Saturday, April 23, 2011

Emily Dickinson, Published Poems & Nineteenth-century Women's Poetry


--Emily Dickinson is paired with Whitman as the most important poets of nineteenth-century America and typically seen as radically different from her peers. There were many successful women poets of the period, Sigourney and Cary being relatively exemplary. Compare the Dickinson poems assigned for Monday with those of Sigourney and Cary. To what extent are Dickinson's poems significantly different in terms of form or content?

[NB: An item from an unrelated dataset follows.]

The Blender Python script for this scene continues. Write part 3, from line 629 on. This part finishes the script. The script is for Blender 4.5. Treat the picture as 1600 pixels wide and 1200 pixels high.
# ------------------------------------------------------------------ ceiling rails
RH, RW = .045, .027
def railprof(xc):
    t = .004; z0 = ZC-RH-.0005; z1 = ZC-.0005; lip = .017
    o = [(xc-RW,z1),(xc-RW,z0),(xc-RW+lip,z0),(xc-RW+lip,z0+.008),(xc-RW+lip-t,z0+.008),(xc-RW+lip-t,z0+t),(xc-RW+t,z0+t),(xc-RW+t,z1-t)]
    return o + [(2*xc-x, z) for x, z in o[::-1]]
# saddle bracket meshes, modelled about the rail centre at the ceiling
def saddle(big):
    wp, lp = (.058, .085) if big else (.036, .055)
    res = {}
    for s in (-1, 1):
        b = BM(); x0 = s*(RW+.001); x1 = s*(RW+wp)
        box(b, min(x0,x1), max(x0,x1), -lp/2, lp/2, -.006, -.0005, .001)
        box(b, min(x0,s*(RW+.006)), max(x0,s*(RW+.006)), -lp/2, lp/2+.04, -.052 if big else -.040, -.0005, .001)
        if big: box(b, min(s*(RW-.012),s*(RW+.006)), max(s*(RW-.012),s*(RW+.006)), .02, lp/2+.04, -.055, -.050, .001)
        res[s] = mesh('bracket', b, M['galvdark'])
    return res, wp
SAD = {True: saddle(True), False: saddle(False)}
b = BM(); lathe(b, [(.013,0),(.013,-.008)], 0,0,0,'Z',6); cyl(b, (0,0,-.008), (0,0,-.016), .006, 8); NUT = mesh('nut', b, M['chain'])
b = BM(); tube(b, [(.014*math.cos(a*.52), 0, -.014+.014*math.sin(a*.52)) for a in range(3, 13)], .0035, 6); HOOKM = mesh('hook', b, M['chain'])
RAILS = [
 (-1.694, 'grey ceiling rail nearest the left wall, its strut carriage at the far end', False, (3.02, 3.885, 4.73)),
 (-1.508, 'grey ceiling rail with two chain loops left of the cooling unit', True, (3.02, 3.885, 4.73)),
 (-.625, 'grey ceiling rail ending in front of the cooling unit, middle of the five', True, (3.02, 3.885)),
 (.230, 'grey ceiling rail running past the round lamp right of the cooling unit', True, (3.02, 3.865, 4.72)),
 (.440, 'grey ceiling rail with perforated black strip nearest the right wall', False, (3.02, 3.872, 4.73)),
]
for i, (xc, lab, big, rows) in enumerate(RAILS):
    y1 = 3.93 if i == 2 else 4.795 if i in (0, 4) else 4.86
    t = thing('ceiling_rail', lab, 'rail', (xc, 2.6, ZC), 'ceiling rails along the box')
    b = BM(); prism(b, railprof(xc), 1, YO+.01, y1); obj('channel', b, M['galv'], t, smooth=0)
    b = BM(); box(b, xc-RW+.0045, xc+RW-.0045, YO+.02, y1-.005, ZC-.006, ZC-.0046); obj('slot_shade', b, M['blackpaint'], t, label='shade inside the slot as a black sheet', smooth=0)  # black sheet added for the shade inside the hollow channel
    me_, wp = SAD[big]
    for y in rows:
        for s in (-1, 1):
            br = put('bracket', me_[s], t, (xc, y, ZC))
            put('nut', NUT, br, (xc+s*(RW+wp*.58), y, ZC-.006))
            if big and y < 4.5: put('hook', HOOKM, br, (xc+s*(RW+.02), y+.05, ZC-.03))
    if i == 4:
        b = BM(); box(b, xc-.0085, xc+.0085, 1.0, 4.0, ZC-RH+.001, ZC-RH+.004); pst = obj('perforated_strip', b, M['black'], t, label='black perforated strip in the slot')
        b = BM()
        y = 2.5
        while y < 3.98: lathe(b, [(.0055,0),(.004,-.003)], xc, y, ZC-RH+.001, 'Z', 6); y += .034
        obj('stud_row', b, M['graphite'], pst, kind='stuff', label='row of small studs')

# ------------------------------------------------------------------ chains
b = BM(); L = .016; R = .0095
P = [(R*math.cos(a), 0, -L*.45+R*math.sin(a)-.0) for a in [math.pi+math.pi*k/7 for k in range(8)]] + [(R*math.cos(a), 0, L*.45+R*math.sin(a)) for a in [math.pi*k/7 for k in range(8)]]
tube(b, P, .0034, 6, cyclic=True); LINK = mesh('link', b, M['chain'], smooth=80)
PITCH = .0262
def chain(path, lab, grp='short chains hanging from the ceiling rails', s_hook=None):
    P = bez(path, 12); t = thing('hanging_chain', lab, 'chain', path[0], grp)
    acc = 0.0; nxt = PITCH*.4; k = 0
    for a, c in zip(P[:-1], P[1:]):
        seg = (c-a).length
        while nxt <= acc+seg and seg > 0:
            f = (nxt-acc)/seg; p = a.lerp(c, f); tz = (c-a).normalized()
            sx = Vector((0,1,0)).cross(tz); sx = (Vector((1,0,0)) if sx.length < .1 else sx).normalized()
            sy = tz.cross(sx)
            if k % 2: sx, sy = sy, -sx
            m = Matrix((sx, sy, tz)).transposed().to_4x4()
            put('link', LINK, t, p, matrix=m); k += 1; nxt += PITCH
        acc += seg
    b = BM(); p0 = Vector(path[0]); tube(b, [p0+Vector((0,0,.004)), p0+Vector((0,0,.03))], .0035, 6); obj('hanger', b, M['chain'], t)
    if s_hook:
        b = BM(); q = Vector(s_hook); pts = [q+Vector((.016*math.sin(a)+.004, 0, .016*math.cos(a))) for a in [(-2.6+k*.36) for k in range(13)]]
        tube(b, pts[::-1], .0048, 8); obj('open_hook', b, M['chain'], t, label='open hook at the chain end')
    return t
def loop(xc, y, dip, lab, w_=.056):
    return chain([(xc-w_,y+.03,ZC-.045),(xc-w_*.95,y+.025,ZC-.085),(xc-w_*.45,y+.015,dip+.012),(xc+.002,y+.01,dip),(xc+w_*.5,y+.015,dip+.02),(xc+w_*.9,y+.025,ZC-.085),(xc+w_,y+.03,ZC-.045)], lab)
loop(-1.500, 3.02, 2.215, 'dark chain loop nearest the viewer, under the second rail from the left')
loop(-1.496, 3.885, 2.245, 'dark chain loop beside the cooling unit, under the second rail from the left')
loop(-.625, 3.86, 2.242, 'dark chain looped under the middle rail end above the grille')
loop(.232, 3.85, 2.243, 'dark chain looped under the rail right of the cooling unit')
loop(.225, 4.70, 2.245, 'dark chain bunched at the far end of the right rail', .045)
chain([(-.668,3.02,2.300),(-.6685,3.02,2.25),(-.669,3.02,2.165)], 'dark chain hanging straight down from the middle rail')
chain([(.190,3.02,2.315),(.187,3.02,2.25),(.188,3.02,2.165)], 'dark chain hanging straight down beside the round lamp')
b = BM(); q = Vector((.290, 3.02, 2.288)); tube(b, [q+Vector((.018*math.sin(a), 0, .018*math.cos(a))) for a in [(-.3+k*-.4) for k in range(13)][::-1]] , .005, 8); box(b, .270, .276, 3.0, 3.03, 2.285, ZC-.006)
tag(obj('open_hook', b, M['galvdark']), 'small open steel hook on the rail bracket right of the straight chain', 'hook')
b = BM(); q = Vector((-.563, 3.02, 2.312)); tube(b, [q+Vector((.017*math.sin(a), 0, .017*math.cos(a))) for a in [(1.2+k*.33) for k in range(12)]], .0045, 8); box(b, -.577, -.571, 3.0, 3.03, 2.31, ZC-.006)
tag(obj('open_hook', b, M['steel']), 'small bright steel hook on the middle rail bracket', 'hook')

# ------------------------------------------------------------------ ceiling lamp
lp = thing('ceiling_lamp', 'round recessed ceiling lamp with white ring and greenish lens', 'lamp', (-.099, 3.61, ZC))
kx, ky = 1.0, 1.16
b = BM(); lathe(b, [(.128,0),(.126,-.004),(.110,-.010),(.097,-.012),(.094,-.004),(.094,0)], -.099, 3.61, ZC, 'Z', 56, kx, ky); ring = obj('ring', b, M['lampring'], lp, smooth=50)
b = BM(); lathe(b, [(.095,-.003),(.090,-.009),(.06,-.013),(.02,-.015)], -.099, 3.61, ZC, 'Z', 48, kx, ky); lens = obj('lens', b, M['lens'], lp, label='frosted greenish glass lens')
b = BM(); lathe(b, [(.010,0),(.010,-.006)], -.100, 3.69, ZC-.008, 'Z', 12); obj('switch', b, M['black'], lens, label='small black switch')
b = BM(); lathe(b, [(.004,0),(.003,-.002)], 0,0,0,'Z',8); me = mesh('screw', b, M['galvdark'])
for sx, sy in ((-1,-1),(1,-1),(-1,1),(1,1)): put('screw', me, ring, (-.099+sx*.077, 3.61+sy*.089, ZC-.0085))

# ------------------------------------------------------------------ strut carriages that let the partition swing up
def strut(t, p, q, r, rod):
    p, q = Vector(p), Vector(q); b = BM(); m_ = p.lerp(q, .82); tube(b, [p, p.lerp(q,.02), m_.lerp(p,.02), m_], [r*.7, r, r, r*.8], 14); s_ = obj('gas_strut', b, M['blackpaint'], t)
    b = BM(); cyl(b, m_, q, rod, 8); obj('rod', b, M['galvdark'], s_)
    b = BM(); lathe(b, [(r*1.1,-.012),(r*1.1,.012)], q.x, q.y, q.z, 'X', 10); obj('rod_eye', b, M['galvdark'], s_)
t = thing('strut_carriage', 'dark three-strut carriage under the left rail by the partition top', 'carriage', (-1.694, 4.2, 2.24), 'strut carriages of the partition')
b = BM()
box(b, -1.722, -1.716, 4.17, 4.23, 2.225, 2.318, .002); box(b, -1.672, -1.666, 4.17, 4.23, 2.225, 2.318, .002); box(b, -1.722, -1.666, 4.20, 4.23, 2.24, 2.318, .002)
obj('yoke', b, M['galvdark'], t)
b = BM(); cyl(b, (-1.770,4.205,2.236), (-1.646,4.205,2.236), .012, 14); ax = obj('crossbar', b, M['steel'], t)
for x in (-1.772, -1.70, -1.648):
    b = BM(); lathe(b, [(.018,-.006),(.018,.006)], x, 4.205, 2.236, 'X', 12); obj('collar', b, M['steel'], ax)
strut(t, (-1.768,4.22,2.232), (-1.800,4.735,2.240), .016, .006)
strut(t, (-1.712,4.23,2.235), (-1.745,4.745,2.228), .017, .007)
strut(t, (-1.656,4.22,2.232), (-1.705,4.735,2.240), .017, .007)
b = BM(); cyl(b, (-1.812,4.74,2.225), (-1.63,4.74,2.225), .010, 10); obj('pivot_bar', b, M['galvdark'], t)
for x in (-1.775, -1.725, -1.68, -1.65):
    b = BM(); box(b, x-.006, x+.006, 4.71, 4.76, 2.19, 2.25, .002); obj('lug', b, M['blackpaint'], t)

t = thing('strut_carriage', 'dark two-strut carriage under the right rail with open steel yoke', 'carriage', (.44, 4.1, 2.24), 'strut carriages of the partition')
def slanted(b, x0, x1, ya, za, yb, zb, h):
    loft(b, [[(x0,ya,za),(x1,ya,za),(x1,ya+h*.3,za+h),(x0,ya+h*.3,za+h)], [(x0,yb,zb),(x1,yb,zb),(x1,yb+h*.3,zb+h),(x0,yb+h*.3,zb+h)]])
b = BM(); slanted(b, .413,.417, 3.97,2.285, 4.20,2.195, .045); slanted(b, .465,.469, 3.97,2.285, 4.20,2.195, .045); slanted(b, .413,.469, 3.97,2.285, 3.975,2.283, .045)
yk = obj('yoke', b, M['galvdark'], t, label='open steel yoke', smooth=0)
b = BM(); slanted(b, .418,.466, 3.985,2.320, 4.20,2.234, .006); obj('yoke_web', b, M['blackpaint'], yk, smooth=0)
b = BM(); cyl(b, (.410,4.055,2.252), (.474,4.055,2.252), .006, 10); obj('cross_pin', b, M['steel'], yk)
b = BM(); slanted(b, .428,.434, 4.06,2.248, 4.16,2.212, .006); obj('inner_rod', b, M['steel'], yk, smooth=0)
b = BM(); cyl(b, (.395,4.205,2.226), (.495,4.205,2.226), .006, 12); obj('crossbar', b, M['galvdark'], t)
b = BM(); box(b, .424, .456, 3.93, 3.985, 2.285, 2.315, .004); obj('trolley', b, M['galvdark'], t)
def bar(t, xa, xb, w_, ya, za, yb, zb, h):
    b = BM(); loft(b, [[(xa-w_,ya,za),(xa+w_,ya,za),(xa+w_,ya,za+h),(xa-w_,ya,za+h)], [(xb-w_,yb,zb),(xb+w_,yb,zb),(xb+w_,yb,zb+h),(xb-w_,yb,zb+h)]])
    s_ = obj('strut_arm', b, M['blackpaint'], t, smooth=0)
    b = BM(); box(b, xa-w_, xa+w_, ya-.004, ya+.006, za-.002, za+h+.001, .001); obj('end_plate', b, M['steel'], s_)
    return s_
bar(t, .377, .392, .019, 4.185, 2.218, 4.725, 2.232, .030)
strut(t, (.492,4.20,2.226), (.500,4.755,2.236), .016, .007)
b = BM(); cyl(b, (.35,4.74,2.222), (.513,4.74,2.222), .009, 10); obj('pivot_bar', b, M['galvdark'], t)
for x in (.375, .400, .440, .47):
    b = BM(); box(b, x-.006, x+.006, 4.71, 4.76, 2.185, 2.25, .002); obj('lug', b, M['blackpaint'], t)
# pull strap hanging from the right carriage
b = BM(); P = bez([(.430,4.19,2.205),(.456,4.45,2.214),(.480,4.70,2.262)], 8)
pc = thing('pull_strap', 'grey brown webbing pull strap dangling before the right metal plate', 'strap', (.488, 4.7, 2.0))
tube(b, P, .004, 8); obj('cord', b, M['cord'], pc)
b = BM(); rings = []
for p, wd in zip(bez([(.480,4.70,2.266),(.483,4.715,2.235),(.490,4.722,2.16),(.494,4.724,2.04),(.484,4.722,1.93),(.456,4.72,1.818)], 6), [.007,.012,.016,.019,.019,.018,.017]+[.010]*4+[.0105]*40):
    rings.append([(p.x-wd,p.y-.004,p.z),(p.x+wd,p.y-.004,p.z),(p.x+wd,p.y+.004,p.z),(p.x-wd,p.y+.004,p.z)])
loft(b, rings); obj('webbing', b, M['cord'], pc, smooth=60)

--Dickinson published very few poems during her lifetime and the ones selected for today represent a majority of those. If you were to study just these poems, what do you think they would tell us about Dickinson as poet or person?

1 comment:

  1. If I were to study just these poems from Dickinson, I would think that she sees nature as being very positive and exciting. I would also say, that she has a large focus on religion. I saw her image of religion as being pretty progressive. In her poem #236, when she wrote, “So instead of getting to Heaven, at last- I’m going, all along,” (2563) I saw this and the entire poem as suggesting that even though she may not have gone to church, she was still just as religious and just as worthy of heaven as anyone else. I’m not positive, but I would think that during this time, that would have been a pretty big statement seeing as how important a physical presence in church probably would have been at the time. Also, I think that she sees nature as a way of being close to God and religion. In poem #207, she discusses the feeling of being, “inebriate of air,” and then at the end of the poem describes angels and saints seeing tipplers leaning against the sun (2562). To me, this creates an image of a heaven and nature, as we know it, interacting in a peaceful and calming way. I had always been told that her poems were very dark and depressing because of the life she lived, but I didn’t get that feeling at all from these poems.